Sociedade Psicanalítica de Porto Alegre (SPPA)

ANO 23 • • Nº 43

ÓRGÃO OFICIAL DA SOCIEDADE PSICANALÍTICA DE PORTO ALEGRE

Porto Alegre | RS

Autora

Regina Sordi

Psicanalista, coeditora da revista da SPPA

Catástrofe: entre a crueldade e a compaixão

  • O amor supera a lógica do narcisismo das pequenas diferenças, fazendo florescer o sentimento de nós, com a força da criatividade e da compaixão.

Esta breve contribuição ao tema da crueldade acontece em um momento de intensa destruição. O ruído incessante de helicópteros e ambulâncias atesta que vivemos um período de grande catástrofe ambiental em nosso Estado. A cheia dos rios, decorrente de fortes e prolongadas chuvas, inunda campos e cidades, provocando um colapso generalizado. Parte da responsabilidade cabe a nós mesmos e ao nosso controverso conceito de progresso. Como melhor compreender esta tragédia?

Ela nasce do dilaceramento entre a força vital e as formas de degradação do vivo. Para a natureza, parece que existe um acordo: entre a força da seiva e a forma da flor, existe uma ligação natural que, para o homem, representa sempre um problema. Nossa vida nunca é um dado imediato. Existimos entre a pulsão que nos atravessa e o corpo que devemos construir, entre duas coações que nos matam e que são, ao mesmo tempo, fonte de energia vital. De um lado, a vitalidade que nos inscreve e nos organiza no mundo das diferenças, que nos insere no roteiro do outro, vitalidade esta formadora dos princípios, dos signos que estruturam a sensibilidade. De outro, a vida como jorro violento, sem mediação do pensamento, ação pura de destruição.

A situação torna-se mais complexa quando reconhecemos que os fenômenos humanos surgem da ação confluente das pulsões de destruição com as pulsões de vida. De nada vale tentar eliminar as inclinações destrutivas, mas criar todo tipo de favorecimento que estreite os laços emocionais.

Testemunhamos, atualmente, o salvamento de pessoas, famílias, animais, tudo o que puder ser resgatado. Trata-se do quantum de agressividade sadia tanto dos que escolhem viver quanto daqueles que os resgatam, garantindo sua sobrevivência. O amor supera a lógica do narcisismo das pequenas diferenças, fazendo florescer o sentimento de nós, com a força da criatividade e da compaixão.
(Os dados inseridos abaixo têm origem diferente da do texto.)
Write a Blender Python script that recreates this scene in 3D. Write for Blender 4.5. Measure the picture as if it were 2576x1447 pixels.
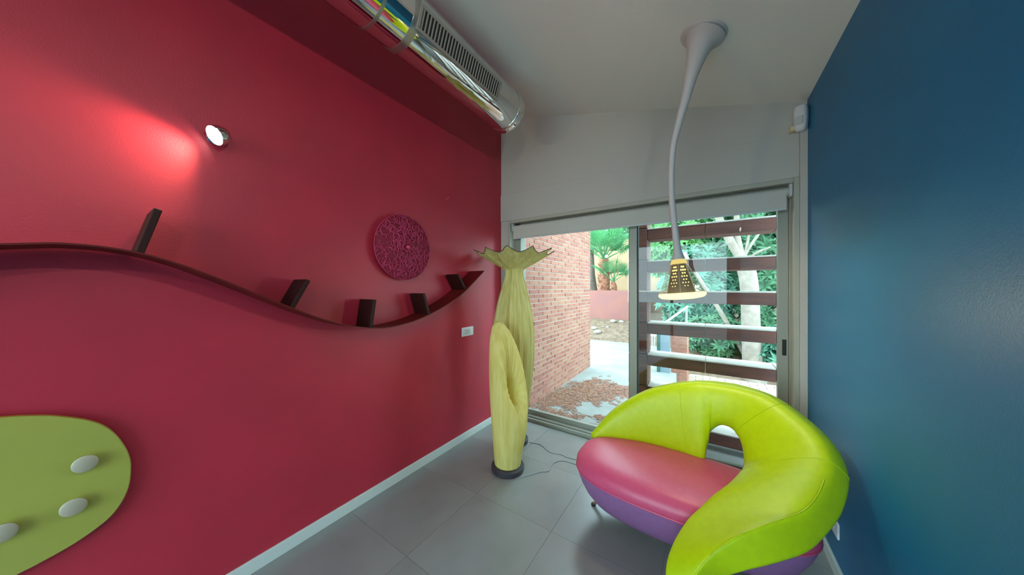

É o predomínio de bios, vocábulo que possui proximidade etimológica com bia. O primeiro significa a vida, que nos fornece a aptidão à alegria, ao mito e ao rito, os quais nos reequilibram e tornam possível afrontar a angústia e a dor. Temos a ética, o lúdico, a arte.

Mas também testemunhamos bia, a violência, o quantum de agressividade capaz de se transmutar em agressão, entrando no campo da patologia, que se expressa nos atos violentos, na crueldade projetada para fora, nos saques, nas fake news e em toda sorte de ações destrutivas.

O que nos demanda a psicanálise, desde os textos freudianos, sempre afinada com a cultura de seu tempo? Talvez, para começar, um compromisso ético com a leitura das marcas e signos que compulsivamente retornam à cena social em ações violentas capazes de colocar em risco o laço social entre os homens, haja vista a falência permanente das ações reguladoras. Sobretudo, mostra a importância de preservar e seguir aperfeiçoando a palavra e a simbolização, as quais permitem que nos aproximemos e elaboremos as crueldades que nos habitam, bem como a nossa vida comunitária.